3. Jordan Spieth still has another gear: We forget about Spieth's sixth gear because he so often plays a style of golf that belies it. He is steady and consistent and a precise putter, but that sort of hides the fact that he can really move it off the tee. He averaged 295 yards on his drives last year which was barely outside the top 50 on the PGA Tour, and he crushed all week in Kapalua after a so-so first round.

His field-best 65 on an enormous course on Sunday was spectacular, and while he might not have the same late-tournament gear as a Dustin Johnson or Rory McIlroy, he can still get up and go with most anybody on the planet. That combination of power, when paired properly with his overbearing mental game, is a deadly combination. Of all the great golfers on the PGA Tour, Spieth might be the easiest to forget how good he actually is.

4. Thomas was really upset by the Ryder Cup picks: It was intriguing to hear Thomas candidly discuss how hurt he was by not making the Ryder Cup team in 2016.

"That was the No. 1 goal I had last year, and that really, really hurt not making that team," said Thomas. "I had a great opportunity. I should have if I just would have played like I know I could have or how I felt like I should have. But I just was thinking about it too much, and I put too much heat on myself.

"I don't know how close it was -- but I really felt like if I had posted a good number on Sunday, I had a great chance to make that team," said Thomas of the season-ending Tour Championship. "I felt like it was a lot more pressure than having to win a golf tournament because of how bad I wanted to be on that team. I just love those team events, and I just love that kind of brotherhood and those things that you have as a team together. [I] just wanted to be a part of it. I felt like I handled adversity well and I handled the pressure well. Just didn't play well enough."

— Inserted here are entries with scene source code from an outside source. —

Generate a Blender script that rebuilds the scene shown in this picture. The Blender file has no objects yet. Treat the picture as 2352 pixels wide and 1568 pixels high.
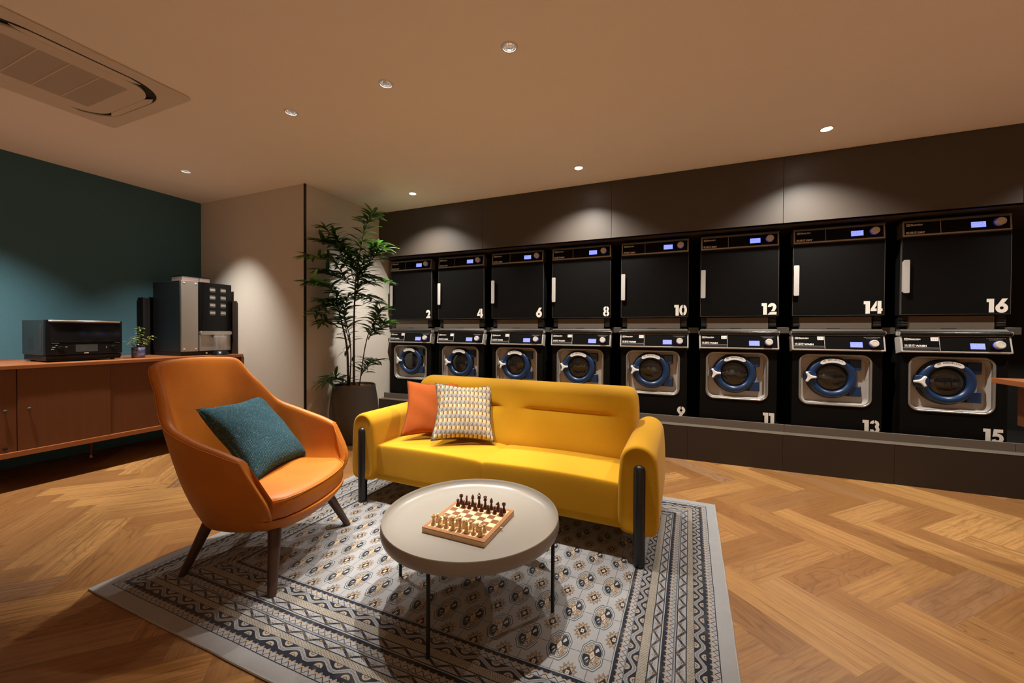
import bpy, bmesh, math, random
from mathutils import Vector, Matrix
PI = math.pi
C = bpy.context.scene.collection
sc = bpy.context.scene
R = random.Random(7)

# ------------------------------------------------------------------ camera
EYE = 1.2
fl, yaw, pitch, roll, pcy, pcx = 893.38, -0.392085, 0.011039, 0.0050882, 771.165, 1176.664
def cam_axes():
    r = Vector((math.cos(yaw), -math.sin(yaw), 0)); f = Vector((math.sin(yaw), math.cos(yaw), 0)); u = Vector((0, 0, 1))
    f2 = f*math.cos(pitch) - u*math.sin(pitch); u2 = u*math.cos(pitch) + f*math.sin(pitch)
    r3 = r*math.cos(roll) + u2*math.sin(roll); u3 = u2*math.cos(roll) - r*math.sin(roll)
    return r3, u3, f2
cr, cu, cf = cam_axes()
cd = bpy.data.cameras.new('camera'); cam = bpy.data.objects.new('camera', cd); C.objects.link(cam)
cam.matrix_world = Matrix(((cr.x, cu.x, -cf.x, 0), (cr.y, cu.y, -cf.y, 0), (cr.z, cu.z, -cf.z, EYE), (0, 0, 0, 1)))
cd.sensor_width = 36; cd.lens = fl/2352*36; cd.clip_start = 0.05
cd.shift_x = -(pcx-1176)/2352; cd.shift_y = (pcy-784)/2352
sc.camera = cam

# ------------------------------------------------------------------ world, view, lamps
w = bpy.data.worlds.new('world'); sc.world = w; w.use_nodes = True
w.node_tree.nodes['Background'].inputs[0].default_value = (0.9, 0.75, 0.6, 1)
w.node_tree.nodes['Background'].inputs[1].default_value = 0.01
sc.view_settings.view_transform = 'Standard'; sc.view_settings.look = 'None'
sc.view_settings.exposure = 0.33; sc.view_settings.gamma = 1; sc.view_settings.use_curve_mapping = False
sc.cycles.max_bounces = 8; sc.cycles.diffuse_bounces = 5; sc.cycles.glossy_bounces = 3
sc.cycles.transmission_bounces = 5; sc.cycles.transparent_max_bounces = 6
sc.cycles.sample_clamp_indirect = 4.0; sc.cycles.use_denoising = True
sc.cycles.blur_glossy = 0.5
CEIL = 2.724
WARM = (1.0, 0.94, 0.84)
def spot(x, y, power, ang=62, blend=0.6, aim=None, size=0.022, col=WARM, z=CEIL-0.012):
    d = bpy.data.lights.new('downlight_or_fill', 'SPOT'); d.energy = power; d.color = col
    d.spot_size = math.radians(ang); d.spot_blend = blend; d.shadow_soft_size = size
    o = bpy.data.objects.new('downlight_or_fill', d); C.objects.link(o); o.location = (x, y, z)
    if aim is None: aim = (x, y, 0)
    o.rotation_euler = (Vector(aim)-Vector((x, y, z))).to_track_quat('-Z', 'Y').to_euler()
    return o
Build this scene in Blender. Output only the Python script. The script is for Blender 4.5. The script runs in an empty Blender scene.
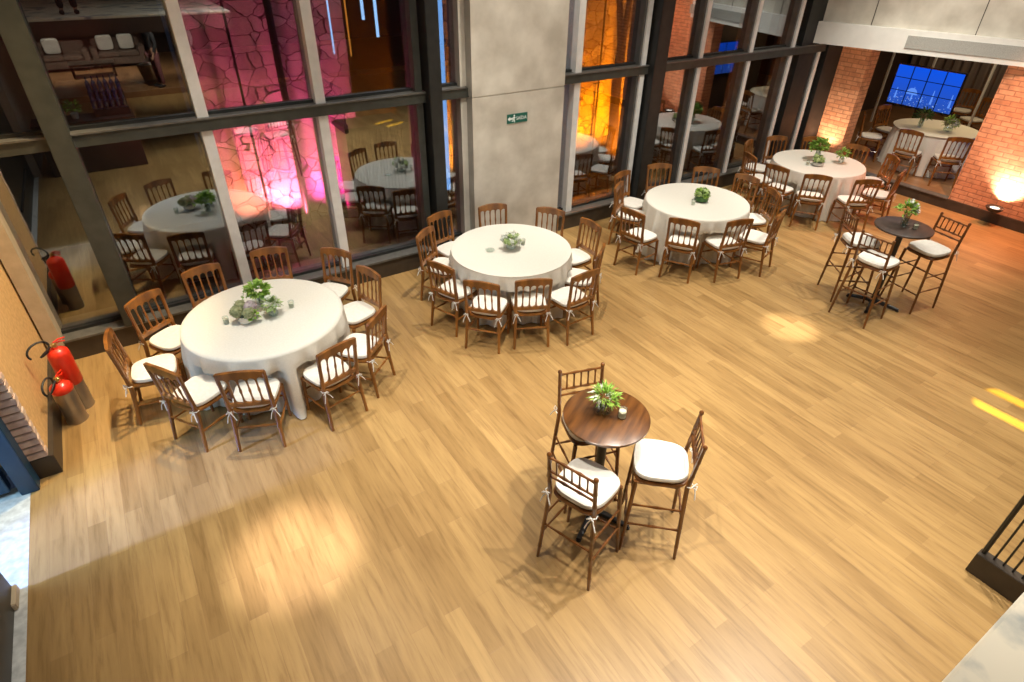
import bpy, bmesh, math, random
from mathutils import Vector, Matrix
random.seed(7)
SC = bpy.context.scene
COL = SC.collection
PI = math.pi

# ---------------------------------------------------------------- camera
cam_d = bpy.data.cameras.new('camera'); cam = bpy.data.objects.new('camera', cam_d); COL.objects.link(cam)
cam_d.sensor_fit = 'HORIZONTAL'; cam_d.sensor_width = 36.0; cam_d.lens = 591.9 * 36 / 1024
cam_d.clip_start = 0.05; cam_d.clip_end = 200
_R = Vector((0.840617, -0.541452, 0.013874)); _U = Vector((0.298811, 0.484971, 0.821897)); _F = Vector((0.451746, 0.686755, -0.569467))
cam.matrix_world = Matrix(((_R.x, _U.x, -_F.x, 0), (_R.y, _U.y, -_F.y, 0), (_R.z, _U.z, -_F.z, 4.0), (0, 0, 0, 1)))
SC.camera = cam

# ---------------------------------------------------------------- world, exposure
w = bpy.data.worlds.new('night_sky'); SC.world = w; w.use_nodes = True
w.node_tree.nodes['Background'].inputs[0].default_value = (0.05, 0.07, 0.12, 1)
w.node_tree.nodes['Background'].inputs[1].default_value = 0.25
SC.view_settings.view_transform = 'Standard'; SC.view_settings.look = 'None'
SC.view_settings.exposure = 0.1; SC.view_settings.gamma = 1.0; SC.view_settings.use_curve_mapping = False
SC.cycles.max_bounces = 8; SC.cycles.transparent_max_bounces = 16; SC.cycles.glossy_bounces = 5
SC.cycles.sample_clamp_indirect = 4.0
SC.cycles.use_denoising = True

# ---------------------------------------------------------------- lights of the room and added fills
def area(name, loc, target, sx, sy, power, col):
    l = bpy.data.lights.new(name, 'AREA'); l.shape = 'RECTANGLE'; l.size = sx; l.size_y = sy; l.energy = power; l.color = col
    o = bpy.data.objects.new(name, l); COL.objects.link(o); o.location = loc
    d = Vector(target) - Vector(loc); o.rotation_euler = d.to_track_quat('-Z', 'Y').to_euler(); return o
def spot(name, loc, target, power, col, angle=60, blend=.5, radius=.06):
    l = bpy.data.lights.new(name, 'SPOT'); l.energy = power; l.color = col; l.spot_size = math.radians(angle); l.spot_blend = blend; l.shadow_soft_size = radius
    o = bpy.data.objects.new(name, l); COL.objects.link(o); o.location = loc
    d = Vector(target) - Vector(loc); o.rotation_euler = d.to_track_quat('-Z', 'Y').to_euler(); return o
WARM = (1.0, .945, .83)
area('ceiling_fill_light', (5.0, 3.4, 6.25), (5.0, 3.4, 0), 9.0, 4.5, 120, (1.0, .96, .88))  # broad ambient fill added under the ceiling, not a fitted panel
area('gallery_fill_light', (4.5, -1.6, 5.6), (5.0, 7.2, 1.0), 7.0, 1.0, 70, (1.0, .95, .87))  # fill added behind the camera to brighten faces turned to it
for k, (x, y, t) in enumerate([(0.8, 4.9, (0.7, 5.5, 0)), (3.7, 4.9, (3.7, 5.4, 0)), (6.9, 4.8, (6.9, 5.3, 0)), (10.0, 4.8, (10.0, 5.4, 0)),
                 (3.4, 2.1, (2.5, 2.1, 0)), (8.6, 2.4, (7.9, 2.7, 0)), (5.6, 1.8, (5.0, 1.8, 0)), (0.9, 2.2, (1.2, 2.6, 0)), (3.2, .8, (2.6, 1.2, 0)), (5.2, .6, (4.6, .9, 0))]):
    spot('downlight', (x, y, 6.2), t, 740, WARM, 66, .8, .05)
spot('floor_pool_light', (6.28, 3.1, 6.2), (6.28, 3.27, 0), 2600, (1, .95, .85), 7.5, .8, .03)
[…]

This is an ethos that is particular to this generation of golfers, I believe. I'm not sure you would have heard Tiger Woods or David Duval or Mark O'Meara discuss this same thing after winning the opening tournament of a new year. It clearly resonates with folks like Thomas, though, which can only be a good thing for the U.S. in future Ryder Cups.

5. Closing (and thus winning) is (still) amazingly difficult: I often think of those famous runaway wins we've seen in the past. Rory McIlroy at the 2011 U.S. Open. Jimmy Walker in Hawaii a few years ago. Jason Day at the BMW Championship and The Barclays in 2015. Then I'm reminded, like I was on Sunday when Thomas nearly put the trophy in Matsuyama's locker down the back nine, of just how insanely hard it is to shut down a PGA Tour event against the best players in the world.

What looked like a sure thing for Thomas turned in an instant on the back nine on Sunday as Matsuyama made an absurd shot from the thick stuff for an eagle-2.

The ability to eventually flip that momentum, though, and stem the tide is what makes guys like Thomas so great. He discussed that a little bit after the event.

"It entered my mind," said Thomas of choking away the event. "It wasn't like, 'oh, crap, I can't blow this' sort of thing. More like, 'man, this would suck' sort of thing, I guess you could say. I felt confident. I felt like I was still going to get it done."